=== EXERCISE TASK ===
Each line from the start of the data below through the one containing "d = FH * .18;" must be reproduced exactly.

═══ MATERIAL PROVIDED

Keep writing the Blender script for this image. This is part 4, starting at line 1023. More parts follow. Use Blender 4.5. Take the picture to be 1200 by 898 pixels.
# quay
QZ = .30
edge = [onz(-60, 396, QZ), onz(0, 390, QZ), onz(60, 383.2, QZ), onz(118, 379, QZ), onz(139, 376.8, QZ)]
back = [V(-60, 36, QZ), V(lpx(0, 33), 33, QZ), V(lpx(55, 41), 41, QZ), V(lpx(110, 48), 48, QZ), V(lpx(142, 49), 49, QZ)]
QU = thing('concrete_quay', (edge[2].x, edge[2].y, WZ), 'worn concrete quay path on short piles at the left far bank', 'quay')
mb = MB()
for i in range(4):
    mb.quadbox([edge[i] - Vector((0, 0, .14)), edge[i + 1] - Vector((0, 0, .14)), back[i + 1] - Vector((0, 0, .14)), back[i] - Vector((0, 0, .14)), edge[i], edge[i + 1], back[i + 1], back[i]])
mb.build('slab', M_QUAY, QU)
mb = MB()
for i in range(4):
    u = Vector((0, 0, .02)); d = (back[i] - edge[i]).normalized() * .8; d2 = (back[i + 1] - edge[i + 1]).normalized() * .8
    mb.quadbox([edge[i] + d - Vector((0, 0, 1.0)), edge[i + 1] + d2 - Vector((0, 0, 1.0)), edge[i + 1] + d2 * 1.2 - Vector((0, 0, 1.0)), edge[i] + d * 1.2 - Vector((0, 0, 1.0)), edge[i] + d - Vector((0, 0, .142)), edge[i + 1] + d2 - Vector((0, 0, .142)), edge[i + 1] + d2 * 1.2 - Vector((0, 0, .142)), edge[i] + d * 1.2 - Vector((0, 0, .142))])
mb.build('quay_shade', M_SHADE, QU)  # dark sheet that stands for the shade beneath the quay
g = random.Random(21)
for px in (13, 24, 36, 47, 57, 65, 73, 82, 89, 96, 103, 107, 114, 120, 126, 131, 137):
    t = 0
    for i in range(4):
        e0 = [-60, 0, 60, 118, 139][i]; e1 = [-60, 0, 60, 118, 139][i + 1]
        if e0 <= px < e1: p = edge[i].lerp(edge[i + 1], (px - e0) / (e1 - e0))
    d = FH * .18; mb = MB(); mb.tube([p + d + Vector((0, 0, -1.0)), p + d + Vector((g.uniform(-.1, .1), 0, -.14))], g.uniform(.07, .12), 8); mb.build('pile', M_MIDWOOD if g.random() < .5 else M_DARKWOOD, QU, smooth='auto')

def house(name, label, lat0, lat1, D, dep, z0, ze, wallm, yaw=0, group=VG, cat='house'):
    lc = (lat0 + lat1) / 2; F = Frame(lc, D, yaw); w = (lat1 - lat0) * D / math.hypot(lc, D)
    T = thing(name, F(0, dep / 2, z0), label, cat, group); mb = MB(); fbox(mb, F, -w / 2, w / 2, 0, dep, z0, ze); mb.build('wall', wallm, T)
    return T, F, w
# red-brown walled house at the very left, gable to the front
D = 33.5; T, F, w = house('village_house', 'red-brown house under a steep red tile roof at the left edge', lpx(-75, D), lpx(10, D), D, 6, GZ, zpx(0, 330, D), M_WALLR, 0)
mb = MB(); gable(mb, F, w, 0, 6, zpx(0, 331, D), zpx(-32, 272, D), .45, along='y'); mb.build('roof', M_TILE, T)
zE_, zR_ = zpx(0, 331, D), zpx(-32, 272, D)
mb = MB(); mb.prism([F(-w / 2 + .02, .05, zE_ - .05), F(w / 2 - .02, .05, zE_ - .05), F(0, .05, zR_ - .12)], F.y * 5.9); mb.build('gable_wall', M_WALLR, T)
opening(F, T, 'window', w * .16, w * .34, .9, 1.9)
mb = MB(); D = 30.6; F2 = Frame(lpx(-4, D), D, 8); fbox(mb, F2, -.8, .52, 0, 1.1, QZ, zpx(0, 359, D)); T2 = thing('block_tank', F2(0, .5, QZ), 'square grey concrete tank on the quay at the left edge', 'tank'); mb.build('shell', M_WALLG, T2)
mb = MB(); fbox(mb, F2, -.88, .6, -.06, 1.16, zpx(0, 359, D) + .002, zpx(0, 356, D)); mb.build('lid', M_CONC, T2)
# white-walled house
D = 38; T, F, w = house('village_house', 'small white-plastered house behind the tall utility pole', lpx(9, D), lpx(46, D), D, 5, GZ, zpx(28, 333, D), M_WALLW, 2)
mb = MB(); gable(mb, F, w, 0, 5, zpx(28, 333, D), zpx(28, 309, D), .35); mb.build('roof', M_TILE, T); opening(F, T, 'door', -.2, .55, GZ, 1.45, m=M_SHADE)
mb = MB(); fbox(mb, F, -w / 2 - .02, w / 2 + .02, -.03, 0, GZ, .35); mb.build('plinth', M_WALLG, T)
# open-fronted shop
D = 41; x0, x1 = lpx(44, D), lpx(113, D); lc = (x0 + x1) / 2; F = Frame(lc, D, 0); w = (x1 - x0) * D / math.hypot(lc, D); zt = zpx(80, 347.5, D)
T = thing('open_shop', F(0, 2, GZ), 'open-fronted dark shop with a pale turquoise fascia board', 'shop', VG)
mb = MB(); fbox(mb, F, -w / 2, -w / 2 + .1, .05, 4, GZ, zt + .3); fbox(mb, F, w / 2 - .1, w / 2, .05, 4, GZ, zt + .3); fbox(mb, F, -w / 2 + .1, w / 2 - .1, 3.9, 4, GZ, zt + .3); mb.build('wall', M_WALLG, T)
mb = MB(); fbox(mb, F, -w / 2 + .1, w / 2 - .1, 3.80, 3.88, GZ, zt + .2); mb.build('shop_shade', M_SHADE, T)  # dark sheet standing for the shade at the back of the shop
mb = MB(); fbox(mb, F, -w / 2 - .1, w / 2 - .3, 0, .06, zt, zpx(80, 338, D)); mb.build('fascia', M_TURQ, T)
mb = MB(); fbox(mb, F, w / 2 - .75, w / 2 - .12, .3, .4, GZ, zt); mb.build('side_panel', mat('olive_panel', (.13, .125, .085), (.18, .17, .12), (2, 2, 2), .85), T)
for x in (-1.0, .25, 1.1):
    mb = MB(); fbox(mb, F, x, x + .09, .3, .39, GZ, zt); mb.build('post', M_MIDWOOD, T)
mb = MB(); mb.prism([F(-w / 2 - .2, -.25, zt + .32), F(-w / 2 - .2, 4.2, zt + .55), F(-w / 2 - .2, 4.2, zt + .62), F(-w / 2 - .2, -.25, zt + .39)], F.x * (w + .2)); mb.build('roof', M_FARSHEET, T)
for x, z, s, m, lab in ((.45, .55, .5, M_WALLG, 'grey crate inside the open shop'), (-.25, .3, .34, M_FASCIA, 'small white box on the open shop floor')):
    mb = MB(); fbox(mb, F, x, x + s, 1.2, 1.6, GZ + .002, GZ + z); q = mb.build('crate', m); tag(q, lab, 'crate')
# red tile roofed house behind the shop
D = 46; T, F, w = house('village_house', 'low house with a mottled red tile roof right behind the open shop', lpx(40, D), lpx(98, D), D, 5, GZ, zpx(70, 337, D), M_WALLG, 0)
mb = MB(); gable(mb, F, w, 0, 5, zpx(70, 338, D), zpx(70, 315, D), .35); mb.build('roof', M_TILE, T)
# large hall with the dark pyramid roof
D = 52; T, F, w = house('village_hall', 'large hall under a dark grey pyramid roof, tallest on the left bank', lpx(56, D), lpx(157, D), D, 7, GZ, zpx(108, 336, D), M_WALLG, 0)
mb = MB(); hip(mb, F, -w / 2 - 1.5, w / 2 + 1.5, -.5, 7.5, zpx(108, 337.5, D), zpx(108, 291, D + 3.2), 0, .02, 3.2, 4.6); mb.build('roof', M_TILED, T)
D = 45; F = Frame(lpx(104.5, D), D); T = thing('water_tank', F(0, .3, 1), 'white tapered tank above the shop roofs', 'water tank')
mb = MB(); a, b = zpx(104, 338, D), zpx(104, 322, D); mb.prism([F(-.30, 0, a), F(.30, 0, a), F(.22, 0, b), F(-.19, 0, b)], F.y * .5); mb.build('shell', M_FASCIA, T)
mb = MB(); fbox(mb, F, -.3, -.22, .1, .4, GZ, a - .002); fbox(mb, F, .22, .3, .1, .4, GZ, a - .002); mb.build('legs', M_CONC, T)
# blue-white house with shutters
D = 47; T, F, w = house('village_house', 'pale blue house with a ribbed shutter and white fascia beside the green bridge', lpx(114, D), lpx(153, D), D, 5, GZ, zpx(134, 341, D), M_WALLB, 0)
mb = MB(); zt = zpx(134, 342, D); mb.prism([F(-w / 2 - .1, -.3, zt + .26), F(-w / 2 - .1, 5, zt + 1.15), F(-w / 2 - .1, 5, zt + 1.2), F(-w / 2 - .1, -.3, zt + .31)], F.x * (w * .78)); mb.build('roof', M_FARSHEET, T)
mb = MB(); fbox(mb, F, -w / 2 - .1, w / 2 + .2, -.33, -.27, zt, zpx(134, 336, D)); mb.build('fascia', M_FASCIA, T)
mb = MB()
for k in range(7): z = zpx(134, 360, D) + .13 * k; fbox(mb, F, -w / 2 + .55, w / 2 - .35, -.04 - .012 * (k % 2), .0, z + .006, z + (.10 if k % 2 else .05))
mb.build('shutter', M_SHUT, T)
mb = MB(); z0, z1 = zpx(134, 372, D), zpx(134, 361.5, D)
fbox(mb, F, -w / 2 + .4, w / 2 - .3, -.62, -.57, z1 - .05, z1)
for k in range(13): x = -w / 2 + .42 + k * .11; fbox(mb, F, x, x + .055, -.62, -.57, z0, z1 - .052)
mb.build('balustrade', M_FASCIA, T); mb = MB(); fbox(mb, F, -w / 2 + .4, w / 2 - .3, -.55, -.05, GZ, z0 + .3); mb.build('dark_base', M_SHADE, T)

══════

=== RESPONSE FOR THIS EXERCISE ===
Keep writing the Blender script for this image. This is part 4, starting at line 1023. More parts follow. Use Blender 4.5. Take the picture to be 1200 by 898 pixels.
# quay
QZ = .30
edge = [onz(-60, 396, QZ), onz(0, 390, QZ), onz(60, 383.2, QZ), onz(118, 379, QZ), onz(139, 376.8, QZ)]
back = [V(-60, 36, QZ), V(lpx(0, 33), 33, QZ), V(lpx(55, 41), 41, QZ), V(lpx(110, 48), 48, QZ), V(lpx(142, 49), 49, QZ)]
QU = thing('concrete_quay', (edge[2].x, edge[2].y, WZ), 'worn concrete quay path on short piles at the left far bank', 'quay')
mb = MB()
for i in range(4):
    mb.quadbox([edge[i] - Vector((0, 0, .14)), edge[i + 1] - Vector((0, 0, .14)), back[i + 1] - Vector((0, 0, .14)), back[i] - Vector((0, 0, .14)), edge[i], edge[i + 1], back[i + 1], back[i]])
mb.build('slab', M_QUAY, QU)
mb = MB()
for i in range(4):
    u = Vector((0, 0, .02)); d = (back[i] - edge[i]).normalized() * .8; d2 = (back[i + 1] - edge[i + 1]).normalized() * .8
    mb.quadbox([edge[i] + d - Vector((0, 0, 1.0)), edge[i + 1] + d2 - Vector((0, 0, 1.0)), edge[i + 1] + d2 * 1.2 - Vector((0, 0, 1.0)), edge[i] + d * 1.2 - Vector((0, 0, 1.0)), edge[i] + d - Vector((0, 0, .142)), edge[i + 1] + d2 - Vector((0, 0, .142)), edge[i + 1] + d2 * 1.2 - Vector((0, 0, .142)), edge[i] + d * 1.2 - Vector((0, 0, .142))])
mb.build('quay_shade', M_SHADE, QU)  # dark sheet that stands for the shade beneath the quay
g = random.Random(21)
for px in (13, 24, 36, 47, 57, 65, 73, 82, 89, 96, 103, 107, 114, 120, 126, 131, 137):
    t = 0
    for i in range(4):
        e0 = [-60, 0, 60, 118, 139][i]; e1 = [-60, 0, 60, 118, 139][i + 1]
        if e0 <= px < e1: p = edge[i].lerp(edge[i + 1], (px - e0) / (e1 - e0))
    d = FH * .18; mb = MB(); mb.tube([p + d + Vector((0, 0, -1.0)), p + d + Vector((g.uniform(-.1, .1), 0, -.14))], g.uniform(.07, .12), 8); mb.build('pile', M_MIDWOOD if g.random() < .5 else M_DARKWOOD, QU, smooth='auto')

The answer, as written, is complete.